I'm currently studying aircraft maintenance and for the purposes of a project, I was assigned to make a model of the ILS feature used in aviation. ILS stands for Instrument Standing System and it's used in order to help pilots land the aircraft smoothly and safely during the day, night and especially in bad weather conditions with low visibility.
As it is my first time using an Arduino board and its components I kindly ask for your help in this.
What part of this project would you like to be electronic? It will be easy to blink some LEDs and make sounds, but setting up an RF outer marker, middle marker etc. along with the receivers, and coding the "perfect path" vs current path may be too involved to meet your ability and deadline.
Depending on scale, there may not be enough seperation between markers for RF, but a light curtain on the left and right of the runway, although it would look funny, would work on a small scale.
Well, that's why I asked for your help because I haven't done any other projects with an Arduino board.
I had an idea of making the correct path somehow using proximity sensors along with 3 LEDs, one for each marker.
Two proximity sensors can be placed to simulate the function of the localizer, one at the beginning of the glide path and one at the beginning of the runway. Although the localizer is located at the end of the runway, I'm not certain if this would work due to the sensor's range to cover the aircraft's movement.
On the other hand, in order to simulate the glide slope, two (2) proximity sensors can be placed on the sides of the runway (one left and one right)
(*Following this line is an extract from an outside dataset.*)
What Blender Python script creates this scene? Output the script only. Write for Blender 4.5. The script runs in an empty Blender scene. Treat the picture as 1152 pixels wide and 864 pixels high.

My supervisor teacher will provide me with an exact ILS instrument (the one with the needles shown at the link above) to check that the system is functioning perfectly.
The scale of the project would be determined when a solution is given.
As long as you don't have a real aircraft in your project, you can use pots or analog joysticks for entering the flight condition, and make the ILS needles reflect that condition. In further steps real sensors can replace the pots.
strongvas:
My supervisor teacher will provide me with an exact ILS instrument (the one with the needles shown at the link above) to check that the system is functioning perfectly.
If you are being provided with a real ILS instrument, I do not see how you can "model" an actual ILS signal for the instrument to pick up.
The ILS signal, while not complicated, is too much for the Arduino to simulate or reproduce.
I've been trying to think of a realistic way to help you achieve this. It depends how big of a scale you want to build, and if there can be any "connection" between the "aircraft" and ground. I don't "think" proximity sensors will work. If you want a handheld instrument that reacts with left/right and up/down as you move it around, then maybe using IR leds would work. For example, have an LED pointed along the glidepath flashing a certain pattern (eg, ...), another LED a bit left with a different pattern ( . . .) and another LED a bit right with another pattern ( _ _). Then your reciever can pick up the code, and see determine if it is left or right, then move the needle appropriately. But this may not work, and there would be many challenges (LED focus, sorting out 2 or 3 different signals, 38khz modulation, ect...)
This project sounds complicated, but it all depends how much you are supposed to "model" and what other requirements there are.